Yesterday we saw the 10 year Treasury yield drop by 13 basis points which is always welcome and gave a modest boost to preferreds and baby bonds. It had been some time since we got a little ‘pop’ across the board. Obviously there was more demand for government debt, but will the tumble to 4.28% continue? No one knows, of course, and the economic news just ahead will still be the major factors that will drive interest rates.
Today we have consumer confidence numbers being released and they are forecast to be up nicely from last month. Then later today we have the FOMC minutes released from the last meeting–we will see the details of the Feds thinking for Decembers meeting. Then tomorrow we will get the latest read on inflation with the personal consumption expenditures (PCE) release. Right now expectations for a rate cut for December have fallen off with just 59% of forecasters expecting a cut–we will see a move in this number when the PCE is released – will it be the move be back higher–. Personally I see a 1/4% rate cut for this meeting–partially because I think the Fed is political and the incoming administration wants rates lower.

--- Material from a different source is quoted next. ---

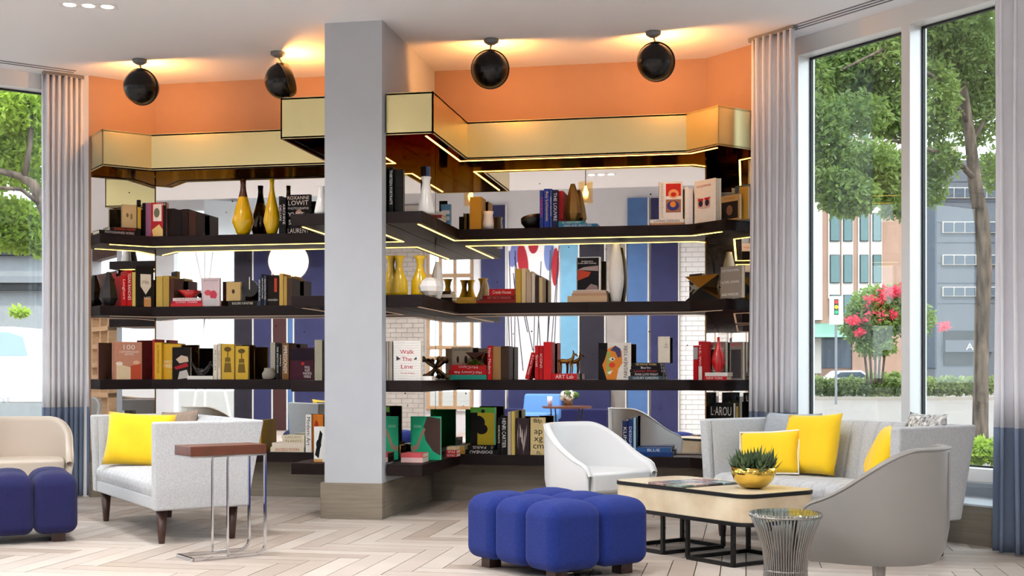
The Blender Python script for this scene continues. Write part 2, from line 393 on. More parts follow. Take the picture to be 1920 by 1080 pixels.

Today I hope to be a buyer–I am honing in on a few issues with yields to maturity of over 8%–needed to bolster my performance toward my target of 7% since I continue to hold plenty of money markets and CDs. I will write further today on this matter.
Markets are mixed this morning with the S&P500 futures up and the DJIA down–all in all pretty quiet. Being a shortened week and many folks likely taking the entire week off we could have prices quiet all week long—we’ll see soon.